When you buy a four year zero coupon bond , you calculate your purchase price by discounting by the 4 year spot rate. And when you sell that 4 year zero coupon after 2 years, how do you calculate the future price, to use it to arrive on returns?
Do you calculate the price (2 years remaining for that 4 year zero coupon) by discounting with 2 year spot rates or you calculate f(2,2) to arrive at that price?
You use the 2-year spot rate at the time you sell it.
The market doesn’t care about what it thought when you bought it.
Why do we use the 2 year spor rate ? And why not the f (2,2).
f(2,2) would be pretty much irrelevant at t=2 in any case as the 2 year rate beginning in 2 years would be to the period expiring at t=6 i.e. beyond the maturity of your ZCB. Why would you want to discount something with this rate rather than the current spot rate at time t=2?
I think you have misread.
So its a 4 year zero coupon bond
I am supposed to sell it after 2 years. So if I have to calculate my return, I need to derive the buying price ans the selling price.
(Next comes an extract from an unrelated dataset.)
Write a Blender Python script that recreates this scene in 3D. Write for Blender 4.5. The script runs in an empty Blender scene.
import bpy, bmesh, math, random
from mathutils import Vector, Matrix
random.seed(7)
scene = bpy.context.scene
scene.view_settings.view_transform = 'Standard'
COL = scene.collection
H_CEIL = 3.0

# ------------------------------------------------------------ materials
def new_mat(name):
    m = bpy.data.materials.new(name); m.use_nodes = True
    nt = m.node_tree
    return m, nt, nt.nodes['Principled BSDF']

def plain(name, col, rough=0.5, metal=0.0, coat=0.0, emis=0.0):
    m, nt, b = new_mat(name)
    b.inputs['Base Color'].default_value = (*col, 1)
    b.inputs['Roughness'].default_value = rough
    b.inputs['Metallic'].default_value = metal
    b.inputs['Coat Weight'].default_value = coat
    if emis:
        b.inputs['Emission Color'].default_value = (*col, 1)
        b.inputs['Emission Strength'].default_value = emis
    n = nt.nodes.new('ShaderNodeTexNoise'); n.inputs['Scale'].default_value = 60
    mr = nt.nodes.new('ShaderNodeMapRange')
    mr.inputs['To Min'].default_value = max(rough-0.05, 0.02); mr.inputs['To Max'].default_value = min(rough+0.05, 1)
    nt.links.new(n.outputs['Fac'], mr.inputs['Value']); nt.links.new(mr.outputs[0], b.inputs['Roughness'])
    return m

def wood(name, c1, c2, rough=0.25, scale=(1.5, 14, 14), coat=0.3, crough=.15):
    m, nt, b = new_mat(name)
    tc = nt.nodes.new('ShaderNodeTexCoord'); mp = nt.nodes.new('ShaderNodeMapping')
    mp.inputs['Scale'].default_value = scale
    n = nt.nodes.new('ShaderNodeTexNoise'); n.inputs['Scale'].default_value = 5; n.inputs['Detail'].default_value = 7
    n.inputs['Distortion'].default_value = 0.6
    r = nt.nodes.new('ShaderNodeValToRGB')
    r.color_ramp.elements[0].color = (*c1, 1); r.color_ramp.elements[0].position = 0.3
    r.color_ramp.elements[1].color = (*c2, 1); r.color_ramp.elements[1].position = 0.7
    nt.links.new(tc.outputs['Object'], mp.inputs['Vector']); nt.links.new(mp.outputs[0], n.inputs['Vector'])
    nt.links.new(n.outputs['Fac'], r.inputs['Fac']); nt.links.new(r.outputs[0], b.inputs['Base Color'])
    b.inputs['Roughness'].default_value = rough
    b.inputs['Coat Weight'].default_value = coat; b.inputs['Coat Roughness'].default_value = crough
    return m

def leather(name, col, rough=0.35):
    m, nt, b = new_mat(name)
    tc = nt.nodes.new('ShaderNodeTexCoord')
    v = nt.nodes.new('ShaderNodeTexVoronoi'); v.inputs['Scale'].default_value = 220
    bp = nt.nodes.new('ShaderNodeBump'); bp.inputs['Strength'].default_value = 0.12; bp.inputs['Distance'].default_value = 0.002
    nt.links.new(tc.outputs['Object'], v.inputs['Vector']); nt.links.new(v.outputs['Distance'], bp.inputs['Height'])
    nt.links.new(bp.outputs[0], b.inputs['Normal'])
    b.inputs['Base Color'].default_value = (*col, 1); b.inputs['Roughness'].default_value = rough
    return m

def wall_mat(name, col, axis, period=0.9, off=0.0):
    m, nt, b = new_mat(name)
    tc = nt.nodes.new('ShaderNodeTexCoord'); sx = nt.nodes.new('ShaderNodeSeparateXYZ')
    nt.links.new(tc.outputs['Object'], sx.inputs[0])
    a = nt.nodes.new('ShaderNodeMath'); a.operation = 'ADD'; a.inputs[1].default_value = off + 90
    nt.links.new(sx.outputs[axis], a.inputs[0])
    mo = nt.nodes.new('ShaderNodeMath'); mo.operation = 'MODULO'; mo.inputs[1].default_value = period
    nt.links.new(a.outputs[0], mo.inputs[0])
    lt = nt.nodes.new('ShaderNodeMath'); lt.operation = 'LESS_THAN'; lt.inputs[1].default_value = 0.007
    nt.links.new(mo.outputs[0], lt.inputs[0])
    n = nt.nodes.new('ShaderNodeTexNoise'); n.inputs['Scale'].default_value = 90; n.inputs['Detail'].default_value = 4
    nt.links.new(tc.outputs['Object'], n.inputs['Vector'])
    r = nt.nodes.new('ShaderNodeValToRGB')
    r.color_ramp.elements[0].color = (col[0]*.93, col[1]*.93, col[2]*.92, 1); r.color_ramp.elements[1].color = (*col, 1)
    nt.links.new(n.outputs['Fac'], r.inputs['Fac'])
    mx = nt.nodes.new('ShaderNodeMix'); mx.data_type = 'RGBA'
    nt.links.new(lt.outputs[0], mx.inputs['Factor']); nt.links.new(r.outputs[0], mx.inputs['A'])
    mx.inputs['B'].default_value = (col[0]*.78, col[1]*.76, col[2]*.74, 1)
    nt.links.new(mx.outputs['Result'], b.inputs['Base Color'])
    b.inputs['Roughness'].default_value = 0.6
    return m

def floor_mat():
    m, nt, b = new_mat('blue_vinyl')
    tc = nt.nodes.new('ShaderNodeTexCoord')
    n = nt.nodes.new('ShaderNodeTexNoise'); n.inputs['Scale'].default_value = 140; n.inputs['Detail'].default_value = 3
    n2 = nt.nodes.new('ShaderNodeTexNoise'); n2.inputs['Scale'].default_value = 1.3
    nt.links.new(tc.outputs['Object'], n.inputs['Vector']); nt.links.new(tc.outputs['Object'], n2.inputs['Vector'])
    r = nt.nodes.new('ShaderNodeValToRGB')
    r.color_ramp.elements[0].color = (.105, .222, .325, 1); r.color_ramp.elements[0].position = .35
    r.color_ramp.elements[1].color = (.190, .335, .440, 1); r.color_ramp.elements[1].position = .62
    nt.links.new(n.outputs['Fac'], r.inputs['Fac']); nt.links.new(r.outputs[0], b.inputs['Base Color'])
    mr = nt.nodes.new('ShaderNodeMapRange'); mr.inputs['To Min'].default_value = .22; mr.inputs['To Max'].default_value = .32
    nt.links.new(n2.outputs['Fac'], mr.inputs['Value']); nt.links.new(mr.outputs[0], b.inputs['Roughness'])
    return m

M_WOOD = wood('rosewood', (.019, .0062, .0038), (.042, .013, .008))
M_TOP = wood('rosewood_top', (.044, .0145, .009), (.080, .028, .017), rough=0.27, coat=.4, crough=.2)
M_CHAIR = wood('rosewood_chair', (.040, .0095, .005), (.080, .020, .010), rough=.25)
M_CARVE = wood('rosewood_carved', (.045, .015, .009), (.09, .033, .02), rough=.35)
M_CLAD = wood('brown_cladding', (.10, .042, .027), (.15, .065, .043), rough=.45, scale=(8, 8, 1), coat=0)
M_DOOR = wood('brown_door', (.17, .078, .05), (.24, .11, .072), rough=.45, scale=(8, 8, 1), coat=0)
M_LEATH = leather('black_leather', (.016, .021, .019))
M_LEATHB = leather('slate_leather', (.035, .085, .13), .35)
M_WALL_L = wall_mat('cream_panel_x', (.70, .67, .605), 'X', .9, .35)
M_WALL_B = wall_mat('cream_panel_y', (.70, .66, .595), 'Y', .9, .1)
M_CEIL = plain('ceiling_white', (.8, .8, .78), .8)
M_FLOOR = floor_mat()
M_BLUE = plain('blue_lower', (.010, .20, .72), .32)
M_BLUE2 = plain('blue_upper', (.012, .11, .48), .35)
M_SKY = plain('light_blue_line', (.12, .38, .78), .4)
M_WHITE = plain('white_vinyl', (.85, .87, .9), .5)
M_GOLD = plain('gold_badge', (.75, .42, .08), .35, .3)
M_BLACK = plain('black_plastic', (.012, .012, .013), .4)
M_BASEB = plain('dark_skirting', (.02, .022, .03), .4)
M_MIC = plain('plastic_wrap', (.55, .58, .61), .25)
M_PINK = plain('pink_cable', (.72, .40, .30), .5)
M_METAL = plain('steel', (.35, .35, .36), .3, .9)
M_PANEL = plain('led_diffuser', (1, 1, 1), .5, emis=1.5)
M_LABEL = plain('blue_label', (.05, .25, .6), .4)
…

The discussion is on selling price, which I want to know why can we not calculate that from f(2,2) which is the 2 year rate 2 years from now to discount, as I want to sell after 2 years.
Because in 2 years rates will almost certainly have changed.
As I wrote above, at the time you sell it, the market doesn’t care what it thought when you bought it. It cares only about what it thinks when you sell it.